Satriwan menyebutkan, pada prinsip Merdeka Belajar atau pendidikan yang memerdekakan menurut Ki Hajar Dewantara adalah:
- setiap anak berhak mengatur dirinya sendiri
- pendidikan yang menjadikan manusia merdeka seutuhnya
- pendidikan hendaknya didasarkan pada budaya asli Indonesia
- pendidikan diberikan kepada seluruh rakyat Indonesia tanpa kecuali
- pendidikan harus bersandar pada kekuatan sendiri
- guru hendaklah mendidik sepenuh hati dan tulus.

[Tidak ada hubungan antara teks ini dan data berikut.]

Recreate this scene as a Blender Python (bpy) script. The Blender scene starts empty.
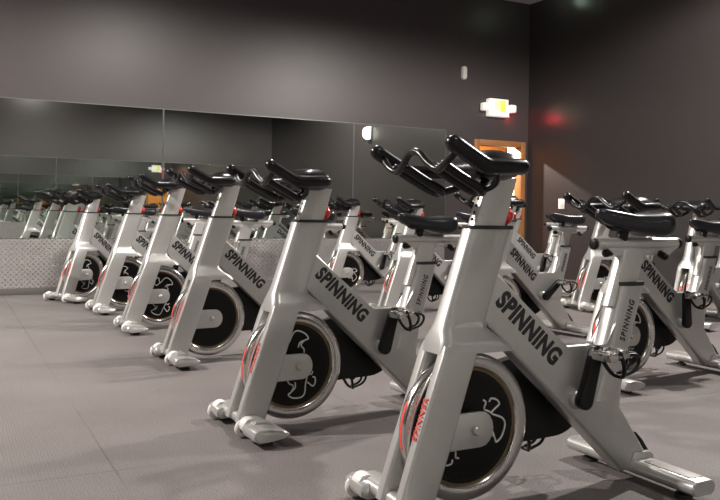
import bpy, bmesh, math, random
from mathutils import Vector, Matrix
random.seed(7)
S = bpy.context.scene
COL = S.collection
H = 0.93                      # eye height
CA = math.radians(27.4)       # camera yaw away from the mirror wall's normal
RX, FY, BY, LX, CZ = 7.53, 9.24, -1.12, -4.2, 4.01   # right wall, mirror wall, wall behind, left wall, ceiling

# ------------------------------------------------------------------ materials
def mat(name, base=(.5,.5,.5), rough=.5, metal=0.0, spec=.5, coat=0.0, emit=None, estr=0.0):
    m = bpy.data.materials.new(name); m.use_nodes = True
    b = m.node_tree.nodes['Principled BSDF']
    b.inputs['Base Color'].default_value = (*base, 1)
    b.inputs['Roughness'].default_value = rough
    b.inputs['Metallic'].default_value = metal
    b.inputs['Specular IOR Level'].default_value = spec
    b.inputs['Coat Weight'].default_value = coat
    b.inputs['Coat Roughness'].default_value = .12
    if emit:
        b.inputs['Emission Color'].default_value = (*emit, 1)
        b.inputs['Emission Strength'].default_value = estr
    return m
def nodes(m): return m.node_tree.nodes, m.node_tree.links, m.node_tree.nodes['Principled BSDF']
def grain(m, scale, amount, bump=0.0, dist=.001, rvar=0.0):
    """mottle the base colour, roughness and relief of a material a little"""
    n, l, b = nodes(m)
    tc = n.new('ShaderNodeTexCoord'); nz = n.new('ShaderNodeTexNoise')
    nz.inputs['Scale'].default_value = scale; nz.inputs['Detail'].default_value = 5
    l.new(tc.outputs['Object'], nz.inputs['Vector'])
    c = b.inputs['Base Color'].default_value[:]
    mx = n.new('ShaderNodeMix'); mx.data_type = 'RGBA'
    mx.inputs[6].default_value = (*[x*(1-amount) for x in c[:3]], 1)
    mx.inputs[7].default_value = (*[min(1, x*(1+amount)) for x in c[:3]], 1)
    l.new(nz.outputs['Fac'], mx.inputs[0]); l.new(mx.outputs[2], b.inputs['Base Color'])
    if bump:
        bp = n.new('ShaderNodeBump'); bp.inputs['Strength'].default_value = bump
        bp.inputs['Distance'].default_value = dist
        l.new(nz.outputs['Fac'], bp.inputs['Height']); l.new(bp.outputs[0], b.inputs['Normal'])
    if rvar:
        r = b.inputs['Roughness'].default_value
        mr = n.new('ShaderNodeMapRange')
        mr.inputs[3].default_value = r - rvar; mr.inputs[4].default_value = r + rvar
        l.new(nz.outputs['Fac'], mr.inputs[0]); l.new(mr.outputs[0], b.inputs['Roughness'])
    return m

M = {}
M['silver'] = grain(mat('silver_paint', (.52,.515,.50), .34, .62, .5, .25), 60, .05)
M['wall'] = grain(mat('charcoal_wall_paint', (.034,.029,.029), .33, 0, .55), 9, .05, .03, .002, .02)
M['wall_matte'] = grain(mat('charcoal_mirror_wall_paint', (.052,.043,.044), .40, 0, .5), 9, .05, .03, .002, .02)
M['ceiling'] = grain(mat('ceiling_white', (.55,.52,.54), .8), 14, .05)
M['white_plastic'] = mat('white_plastic', (.74,.72,.69), .35)
M['bar_black'] = grain(mat('handlebar_black', (.007,.007,.008), .26, 0, .38), 90, .2)
M['black'] = grain(mat('black_plastic', (.006,.006,.006), .36, 0, .3), 60, .2)
M['rubber'] = grain(mat('black_rubber', (.016,.016,.017), .7), 80, .2)
M['chrome'] = grain(mat('chrome', (.72,.71,.69), .16, 1), 40, .05, 0, 0, .04)
M['brushed'] = grain(mat('brushed_aluminium', (.62,.61,.59), .30, .55), 70, .06)
M['wheel_black'] = grain(mat('flywheel_black', (.004,.004,.004), .34, 0, .22), 50, .2)
M['bronze'] = mat('bronze_ring', (.20,.14,.07), .35, .8)
M['lace'] = mat('lace_grey', (.05,.045,.04), .4, .4)
M['saddle'] = grain(mat('saddle_vinyl', (.012,.012,.017), .30, 0, .5), 60, .2)
M['text_black'] = mat('lettering_black', (.012,.012,.012), .45)
M['text_red'] = mat('lettering_red', (.75,.05,.035), .45)
M['emblem'] = mat('emblem_white', (.62,.62,.60), .4)
M['knob_red'] = mat('knob_red', (.55,.025,.02), .3, 0, .5, .3)
M['grip_plate'] = grain(mat('grip_plate_grey', (.30,.29,.28), .55, .5), 160, .5, .5, .002)
M['mirror'] = mat('mirror_glass', (.74,.79,.755), .012, 1)
M['mirror_edge'] = mat('mirror_edge', (.14,.15,.15), .3, .5)
M['wood'] = grain(mat('door_wood', (.32,.14,.045), .42), 6, .2)
M['door_leaf'] = grain(mat('door_leaf_wood', (.42,.19,.06), .4), 5, .15)
M['hall'] = mat('hall_paint', (.74,.36,.10), .7)
M['daylight'] = mat('daylight_pane', (.9,.9,.85), .4, emit=(1.0,.96,.86), estr=4.5)
M['lamp_glow'] = mat('lamp_glow', (.9,.88,.8), .5, emit=(1.0,.93,.80), estr=9)
M['sign_white'] = mat('sign_face', (.85,.83,.76), .4, emit=(1.0,.95,.82), estr=.34)
M['sign_yellow'] = mat('sign_lit_pane', (.80,.80,.12), .4, emit=(.90,.93,.10), estr=.36)
M['sign_pale'] = mat('sign_pale_pane', (.85,.85,.5), .4, emit=(1.0,.96,.40), estr=.40)
M['glow_red'] = mat('added_red_glow', (.5,.02,.02), .4, emit=(1.0,.03,.06), estr=85)  # glow for the unseen pane added to the exit sign's side
M['sconce'] = mat('sconce_glass', (.9,.9,.85), .4, emit=(1.0,.95,.84), estr=3.0)
M['base'] = grain(mat('rubber_base', (.12,.108,.106), .5), 30, .1)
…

“Kalau kita lihat prinsip Merdeka Belajar ala Taman Siswa Ki Hajar Dewantara tadi untuk saat ini memang masih jauh antara harapan dan kenyataan. Kenapa demikian, karena Merdeka Belajar baru semata-mata jargon belum terwujud dalam kebijakan maupun aktualisasi baik oleh pemerintah, orangtua, dan guru,” pungkasnya.